▸ **PROBLEM REQUIREMENTS**:
Include in the output exactly the lines from the opening of the data through the line containing "from mathutils import Vector, Matrix, noise", and nothing more.

▸ **DATA ROWS**:
◆ ◆ ◆
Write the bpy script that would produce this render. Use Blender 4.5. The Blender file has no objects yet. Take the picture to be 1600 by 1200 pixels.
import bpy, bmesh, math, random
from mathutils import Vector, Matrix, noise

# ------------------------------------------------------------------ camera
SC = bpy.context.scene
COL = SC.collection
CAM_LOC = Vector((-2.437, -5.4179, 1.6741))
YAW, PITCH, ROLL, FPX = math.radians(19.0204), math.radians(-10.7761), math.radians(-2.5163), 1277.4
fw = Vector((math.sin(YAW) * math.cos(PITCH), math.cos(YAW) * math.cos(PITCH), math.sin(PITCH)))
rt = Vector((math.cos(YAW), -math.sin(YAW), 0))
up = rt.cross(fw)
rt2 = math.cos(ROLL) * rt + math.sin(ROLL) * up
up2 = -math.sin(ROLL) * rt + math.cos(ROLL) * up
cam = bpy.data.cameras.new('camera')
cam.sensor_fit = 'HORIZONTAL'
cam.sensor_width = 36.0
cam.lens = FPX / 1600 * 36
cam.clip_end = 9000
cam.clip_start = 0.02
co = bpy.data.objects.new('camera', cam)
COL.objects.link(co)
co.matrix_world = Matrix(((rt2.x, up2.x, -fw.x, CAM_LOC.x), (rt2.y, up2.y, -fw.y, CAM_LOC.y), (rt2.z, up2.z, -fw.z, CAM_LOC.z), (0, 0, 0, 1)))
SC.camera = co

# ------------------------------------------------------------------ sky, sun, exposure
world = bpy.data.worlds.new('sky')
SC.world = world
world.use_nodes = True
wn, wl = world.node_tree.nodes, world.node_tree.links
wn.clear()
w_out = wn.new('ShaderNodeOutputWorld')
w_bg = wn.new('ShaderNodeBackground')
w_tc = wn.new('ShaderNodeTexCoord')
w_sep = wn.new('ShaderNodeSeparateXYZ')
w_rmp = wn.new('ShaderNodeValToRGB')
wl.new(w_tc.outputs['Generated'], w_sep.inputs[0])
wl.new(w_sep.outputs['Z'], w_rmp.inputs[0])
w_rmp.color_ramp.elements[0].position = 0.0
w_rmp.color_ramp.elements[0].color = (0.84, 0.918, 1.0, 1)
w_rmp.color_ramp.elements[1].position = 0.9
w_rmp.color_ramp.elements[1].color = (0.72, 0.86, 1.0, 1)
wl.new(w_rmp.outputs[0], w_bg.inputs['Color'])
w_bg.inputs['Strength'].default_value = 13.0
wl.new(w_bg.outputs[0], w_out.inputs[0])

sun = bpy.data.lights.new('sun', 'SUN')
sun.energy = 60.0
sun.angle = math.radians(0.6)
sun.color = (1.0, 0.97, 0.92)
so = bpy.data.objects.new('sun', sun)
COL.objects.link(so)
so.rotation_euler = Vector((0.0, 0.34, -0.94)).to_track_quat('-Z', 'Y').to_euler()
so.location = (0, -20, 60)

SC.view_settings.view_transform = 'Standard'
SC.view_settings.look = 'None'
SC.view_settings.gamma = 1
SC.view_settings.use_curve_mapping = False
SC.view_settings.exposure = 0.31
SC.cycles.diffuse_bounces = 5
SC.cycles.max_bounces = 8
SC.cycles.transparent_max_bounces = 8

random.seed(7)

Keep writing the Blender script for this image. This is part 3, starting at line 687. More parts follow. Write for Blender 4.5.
◆ ◆ ◆
▸ **ANSWER**:
Write the bpy script that would produce this render. Use Blender 4.5. The Blender file has no objects yet. Take the picture to be 1600 by 1200 pixels.
import bpy, bmesh, math, random
from mathutils import Vector, Matrix, noise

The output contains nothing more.